Set down the data below from its first line to the line holding "return (f(r), f(g), f(b), 1.0)", inclusive; omit all pictures.

=== DATA SUPPLIED ===

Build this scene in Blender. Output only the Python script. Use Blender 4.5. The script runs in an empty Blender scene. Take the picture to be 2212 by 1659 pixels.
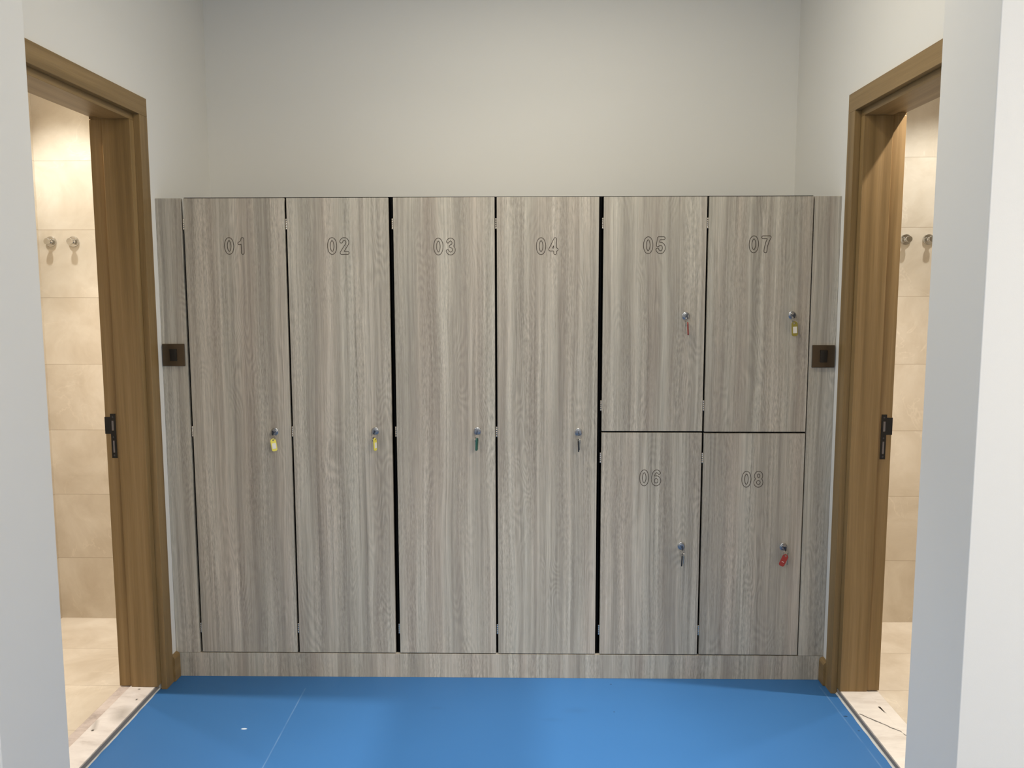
import bpy, bmesh, math
import numpy as np
from mathutils import Matrix, Vector

C = bpy.context.scene.collection
PI = math.pi

# ------------------------------------------------------------------ helpers
def srgb(r, g, b):
    f = lambda v: (v / 255 / 12.92) if v / 255 <= .04045 else ((v / 255 + .055) / 1.055) ** 2.4
    return (f(r), f(g), f(b), 1.0)

def add_box(bm, x0, x1, y0, y1, z0, z1):
    v = [bm.verts.new(p) for p in ((x0, y0, z0), (x1, y0, z0), (x1, y1, z0), (x0, y1, z0),
                                   (x0, y0, z1), (x1, y0, z1), (x1, y1, z1), (x0, y1, z1))]
    for f in ((0, 3, 2, 1), (4, 5, 6, 7), (0, 1, 5, 4), (1, 2, 6, 5), (2, 3, 7, 6), (3, 0, 4, 7)):
        bm.faces.new([v[i] for i in f])

def box(x0, x1, y0, y1, z0, z1, bevel=0.0, seg=2):
    bm = bmesh.new()
    add_box(bm, min(x0, x1), max(x0, x1), min(y0, y1), max(y0, y1), z0, z1)
    if bevel:
        bmesh.ops.bevel(bm, geom=bm.edges[:], offset=bevel, segments=seg, profile=.5, affect='EDGES')
    return bm

def prism(pts, axis, a, b, bevel=0.0):
    """closed 2-D outline extruded along an axis; outline axes are the two others in order"""
    bm = bmesh.new()
    def P(p, t):
        return {'x': (t, p[0], p[1]), 'y': (p[0], t, p[1]), 'z': (p[0], p[1], t)}[axis]
    va = [bm.verts.new(P(p, a)) for p in pts]
    vb = [bm.verts.new(P(p, b)) for p in pts]
    n = len(pts)
    bm.faces.new(va); bm.faces.new(vb[::-1])
    for i in range(n):
        bm.faces.new((va[i], vb[i], vb[(i + 1) % n], va[(i + 1) % n]))
    bmesh.ops.recalc_face_normals(bm, faces=bm.faces[:])
    if bevel:
        bmesh.ops.bevel(bm, geom=bm.edges[:], offset=bevel, segments=2, profile=.5, affect='EDGES')
    return bm

def lathe(bm, prof, center, axis='y', n=32):
    """prof: (radius, position along axis) list; closed at the ends"""
    cx, cy, cz = center
    rings = []
    for r, t in prof:
        ring = []
        for k in range(n):
            a = 2 * PI * k / n
            u, w = r * math.cos(a), r * math.sin(a)
            ring.append(bm.verts.new({'y': (cx + u, cy + t, cz + w), 'z': (cx + u, cy + w, cz + t),
                                      'x': (cx + t, cy + u, cz + w)}[axis]))
        rings.append(ring)
    for a, b in zip(rings[:-1], rings[1:]):
        for k in range(n):
            bm.faces.new((a[k], a[(k + 1) % n], b[(k + 1) % n], b[k]))
    bm.faces.new(rings[0]); bm.faces.new(rings[-1])
    bmesh.ops.recalc_face_normals(bm, faces=bm.faces[:])

def torus(bm, center, R, r, normal='y', n=36, m=10):
    cx, cy, cz = center
    rings = []
    for i in range(n):
        a = 2 * PI * i / n
        ring = []
        for j in range(m):
            b = 2 * PI * j / m
            d = R + r * math.cos(b)
            h = r * math.sin(b)
            u, w = d * math.cos(a), d * math.sin(a)
            ring.append(bm.verts.new({'y': (cx + u, cy + h, cz + w), 'x': (cx + h, cy + u, cz + w),
                                      'z': (cx + u, cy + w, cz + h)}[normal]))
        rings.append(ring)
    for i in range(n):
        A, B = rings[i], rings[(i + 1) % n]
        for j in range(m):
            bm.faces.new((A[j], A[(j + 1) % m], B[(j + 1) % m], B[j]))
    bmesh.ops.recalc_face_normals(bm, faces=bm.faces[:])

def obj(name, bm, mat, parent=None, smooth=False, recentre=True):
    me = bpy.data.meshes.new(name)
    off = Vector((0, 0, 0))
    if recentre:
        co = [v.co for v in bm.verts]
        lo = Vector([min(c[i] for c in co) for i in range(3)])
        hi = Vector([max(c[i] for c in co) for i in range(3)])
        off = Vector(((lo.x + hi.x) / 2, (lo.y + hi.y) / 2, lo.z))
        bmesh.ops.translate(bm, verts=bm.verts[:], vec=-off)
    bm.to_mesh(me); bm.free()
    me.materials.append(mat)
    if smooth:
        for p in me.polygons:
            p.use_smooth = True
        try:
            me.set_sharp_from_angle(angle=math.radians(35))
        except Exception:
            pass
    o = bpy.data.objects.new(name, me)
    C.objects.link(o)
    o.location = off
    if parent is not None:
        o.parent = parent
        w = parent
        M = Matrix.Identity(4)
        chain = []
        while w is not None:
            chain.append(w); w = w.parent
        for w in reversed(chain):
            M = M @ w.matrix_parent_inverse @ Matrix.Translation(w.location)
        o.matrix_parent_inverse = M.inverted()
    return o

def tag(o, label, cat, group=None, kind=None):
    o['label'] = label; o['category'] = cat
    if group: o['group'] = group
    if kind: o['kind'] = kind
    return o

def empty(name, loc):
    o = bpy.data.objects.new(name, None)
    o.empty_display_size = .05
    C.objects.link(o); o.location = loc
    return o

def struct(name, bm, mat, label, cat, smooth=False):
    return tag(obj(name, bm, mat, smooth=smooth), label, cat, kind='structure')

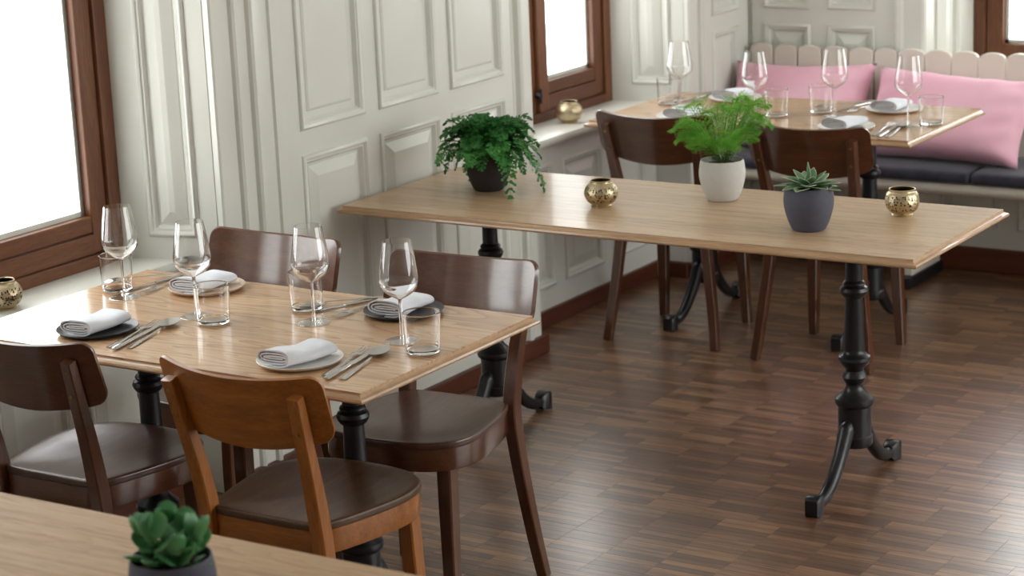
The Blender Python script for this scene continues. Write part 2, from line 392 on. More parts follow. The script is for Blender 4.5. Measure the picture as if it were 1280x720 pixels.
strips(TP, [(6.16,.001),(6.164,-.008),(6.190,-.008),(6.196,.008),(6.206,.013),(6.218,.010),(6.224,.002),(6.275,.002),(6.28,-.004)], .06, 2.8, 'casing', wl)
TQ = frame((-3.98, 0, 0), (0,1,0), (1,0,0))
grid(TQ, [(7.637,7.86)], [(.165,.928), (.988,2.3)], wl, 7.57, 7.948, .06, 2.6)
strips(TQ, [(7.42,0),(7.42,.012),(7.428,.016),(7.436,.010),(7.44,.002),(7.518,.002),(7.522,.014),(7.532,.019),(7.545,.014),(7.55,.002),(7.57,.001)], .06, 2.8, 'casing', wl)
TN = frame((-4.12, 0, 0), (0,1,0), (1,0,0))
for yc in (4.02, 6.86):
    a, b = yc-.615, yc+.615
    if yc > 6: a, b = 6.28, 7.42
    else: a = 2.965
    cs = ([] if yc > 6 else [(yc-.985, yc-.555)]) + [(yc-.48, yc-.21), (yc-.14, yc+.14), (yc+.205, yc+.475)]
    grid(TN, cs, [(.14,.59)], wl, a, b, .06, .655)
    if yc < 5:   # plain return under the window jamb
        MB().box((-4.132, b-.004, 0), (XW-.012, b, .66)).build('return_board', M['paint'], wl, 0)
# splayed window jambs, each a framed panel
def jamb(p0, p1, nrm, parent, z0=.685, z1=2.36):
    d = Vector(p1)-Vector(p0); Lg = d.length
    T = frame(p0, d, nrm)
    grid(T, [(.09*Lg/.31, Lg-.055)], [(.755, 2.25)], parent, 0, Lg, z0, z1)
jamb((-4.255,4.555,0), (-3.967,4.633,0), (.26,-.96,0), wl)
jamb((-4.255,3.045,0), (-3.967,2.967,0), (.26,.96,0), wl)
jamb((-4.285,7.372,0), (-3.985,7.418,0), (.15,-.98,0), wl)
# skirting
def skirt(a, b, name, label, vertical='x'):
    return struct(MB().box(a, b).build(name, M['skirting'] if vertical == 'x' else M['skirting_x'], None, 0, .004), label, 'skirting')
skirt((XW-.01, 4.62, 0), (XW+.02, 6.30, .062), 'baseboard_left', 'red brown skirting board along the panelled pier by the long table')
skirt((-4.13, 6.30, 0), (-4.105, 7.42, .062), 'baseboard_recess', 'red brown skirting board in the recess under the second window')
skirt((-4.13, 2.97, 0), (-4.105, 4.62, .062), 'baseboard_front', 'red brown skirting board in the recess under the nearest window')
skirt((-3.995, 7.40, 0), (-3.96, 7.94, .062), 'baseboard_corner', 'red brown skirting board on the narrow pier beside the bench')
skirt((-4.105, 7.395, 0), (-3.98, 7.42, .062), 'baseboard_return', 'short red brown skirting return at the end of the recess')
skirt((-3.96, 7.94, 0), (-.3, 7.965, .09), 'baseboard_far', 'red brown skirting board on the far wall beneath the bench', 'y')

# far wall
wf = MB()
for x0, x1 in ((-4.45, -3.24), (-2.0, -.42), (.82, XR+.25)): wf.box((x0, YF+.012, 0), (x1, 8.45, H))
for x0, x1 in ((-3.24, -2.0), (-.42, .82)): wf.box((x0, YF+.012, 0), (x1, 8.45, .655)); wf.box((x0, YF+.012, 2.36), (x1, 8.45, H))
wf = wf.build('wall_far', M['plaster'], None, 0); struct(wf, 'white panelled end wall behind the bench', 'wall')
TF = frame((0, YF, 0), (1,0,0), (0,-1,0))
grid(TF, [(-3.915,-3.714), (-3.64,-3.44)], [(.165,.925), (.985,2.3)], wf, -3.966, -3.405, .09, 2.6)
strips(TF, [(-3.405,.001),(-3.36,.001),(-3.356,.012),(-3.345,.018),(-3.33,.012),(-3.322,.003),(-3.25,.003),(-3.24,-.004)], .06, 2.8, 'casing', wf)
grid(TF, [(-3.19,-2.93),(-2.86,-2.60),(-2.53,-2.27)], [(.165,.59)], wf, -3.24, -2.0, .09, .655)
TJ = (( -3.157, 8.262, 0), (-3.238, 7.972, 0))
jamb(TJ[0], TJ[1], (.96,-.26,0), wf)
# unseen sides of the room, the right one with an added fill-light opening
wr = MB()
ye = [-1.7] + [v for p in RIGHT for v in p] + [8.4]
for k in range(0, len(ye), 2): wr.box((XR, ye[k], 0), (XR+.25, ye[k+1], H))
for y0, y1 in RIGHT: wr.box((XR, y0, 0), (XR+.25, y1, RZ0)); wr.box((XR, y0, RZ1), (XR+.25, y1, H))
struct(wr.build('wall_right', M['plaster'], None, 0), 'white wall on the other side of the room', 'wall')
struct(MB().box((-4.45, -1.75, 0), (XR+.25, -1.6, H)).build('wall_rear', M['plaster'], None, 0), 'white wall at the near end of the room', 'wall')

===

» **CORRECT RESULT**
Build this scene in Blender. Output only the Python script. Use Blender 4.5. The script runs in an empty Blender scene. Take the picture to be 2212 by 1659 pixels.
import bpy, bmesh, math
import numpy as np
from mathutils import Matrix, Vector

C = bpy.context.scene.collection
PI = math.pi

# ------------------------------------------------------------------ helpers
def srgb(r, g, b):
    f = lambda v: (v / 255 / 12.92) if v / 255 <= .04045 else ((v / 255 + .055) / 1.055) ** 2.4
    return (f(r), f(g), f(b), 1.0)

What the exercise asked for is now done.